The Guyana Human Rights Association (GHRA) has dubbed the new broadcast law “defensive and ill-considered,” saying that it makes the PPP/C administration appear to be reluctant to divest its monopoly over broadcasting.
“Unable to continue to deny licences to independent operators, the PPP/C government has concocted a defensive and ill-considered piece of draft legislation, impelled by control and insularity,” the GHRA says in a comment on the legislation that was originally intended for a select committee review. “Unfortunately the structure, tone and thrust of the Broadcasting Bill conveys an impression of a government reluctant to share what it appears to believe is its legitimate monopoly of control over broadcasting,” it added.
The GHRA charged that the “unseemly haste” adopted by the government both “prevented submissions and devalued” the parliamentary process. The government passed the Broadcasting Bill in July, despite a late move by the main opposition PNCR-1G to have the second reading deferred or to have the legislation sent to a Special Select Committee. The other opposition party, the AFC, supported the bill.
According to the human rights body, the new law needs to be considered in the context of what it described as the restrictive right to freedom of expression in the constitution, which it noted was written originally to provide legal respectability to the authoritarian powers accumulated in the hands of President Forbes Burnham.
Article 146(2) (b) of the Constitution, dealing with the right to freedom of expression, amply illustrates this defect, it said, while noting that limitations on the right are justified by such considerations as “regulating the technical administration or technical operation of telephony, telegraphy, posts wireless broadcasting or television, or ensuring fairness and balance in the dissemination of information to the public.” It further cited a critique of an earlier draft of the new law, by Lord Lester, who had noted that Article 146 is far more restrictive than Article 19 of the International Convention on Civil and Political Rights and that the draft law was inadequate with respect to guaranteeing or protecting the right to freedom of expression.

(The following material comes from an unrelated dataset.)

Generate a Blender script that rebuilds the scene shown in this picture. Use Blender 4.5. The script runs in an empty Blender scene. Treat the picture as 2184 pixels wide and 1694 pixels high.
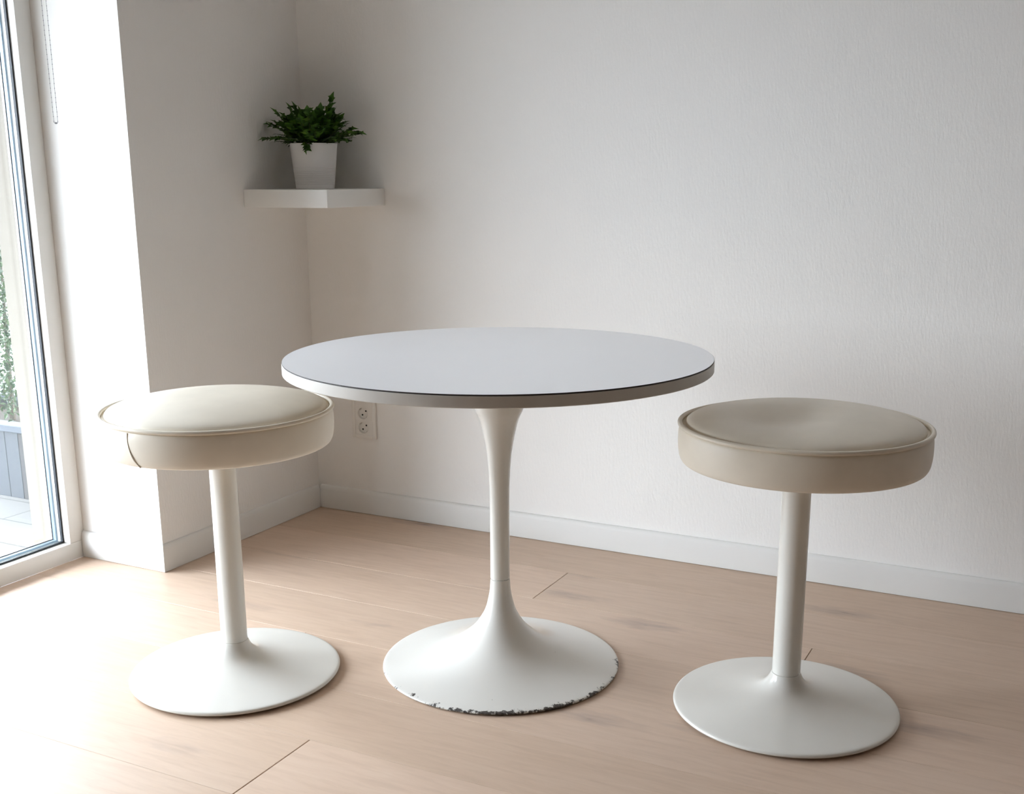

“The Broadcasting Bill, by conforming with the flawed Constitution rather than international human rights law, is unacceptably restricted, reinforcing the conclusion that the human rights of Guyanese citizens will continue to suffer until the present Constitution of Guyana is thoroughly reformed,” the GHRA said as a result.
The group was also critical of the proposed Broadcasting Authority envisaged under the new legislation.
It said the structure of the Authority in which the Executive President appoints all except one member is offensive in a democratic society. “Not only should the Authority be independent of the President, it should be appointed by Parliament, reflect the interests of all sections of society and be independent of governmental control entirely,” the GHRA argued, while adding that it is the task of such an independent Commission to set media standards, regulate and monitor compliance with those standards.
It also pointed to “excessive powers” that would allow the Minister to interfere and direct the Authority on all manner of issues. There are provisions for the minister to notify the Authority of international obligations they must take into account; to be consulted on rules governing advertising; to oblige the Authority to broadcast notices; and to censor programmes by “requiring the Authority to refrain from including any matter or classes of matter specified in the Notice Authority.”
The broadcasting policy set out in the legislation, the GHRA further said, is obsessed with a narrow nationalistic view of the world, restricting broadcasting to “Guyanese expression,” “Guyanese rich cultural diversity,” “the circumstances and aspirations of Guyanese” and “national values.” No reference is made to universal values, GHRA noted. It also pointed out that ownership of broadcasting services is restricted to Guyanese nationals and “CARICOM nationals” and GHRA observed that it is unclear how this restriction will be enforced when CARICOM permits non-CARICOM entities to operate within CARICOM.
With regard to licensing, GHRA added that the “sweeping nature” of Section 23(2), which says “The Authority shall in its deliberations to grant broadcast licences, be guided by considerations of national security, public safety and order” is unacceptable. It further added that the specific regulations operationalising such clauses should be available in order to understand how they will be interpreted. The GHRA also said that Section 24(2) (b), which stipulates that the Authority shall have regard to whether the applicant is a fit person to hold a licence, is unacceptable.
The General Provision relating to the treatment of religious broadcasting found in Section 34(1) (d) is “clumsy,” it added, while saying that the requirement that “due balance and fairness is preserved on the part of the licensee providing the service on matters of national political or industrial controversy or relating to current public policy” in Section (34(1) (c) “is simply absurd.” “This provision is made even more ridiculous in [Section] 34(4) which states that “In the rules referred to in subsection (3), the Authority may make different provision therein for different cases or circumstances including community or regional specific services”. How the Authority can ensure compliance with “due balance and fairness” when its own composition explicitly violates these values is not explained,” it said.
The GHRA also described the Section dealing with offences and penalties as oppressive and offensive, while adding that with respect to offensive broadcasts, the broadcaster rather than the media owner ought to be held primarily liable.
Additionally, it urged that the criteria for “hate speech” be more narrowly drawn. It also urged for more specificity with regards to the reasons for varying and cancelling licences as well as in the general conditions governing licences.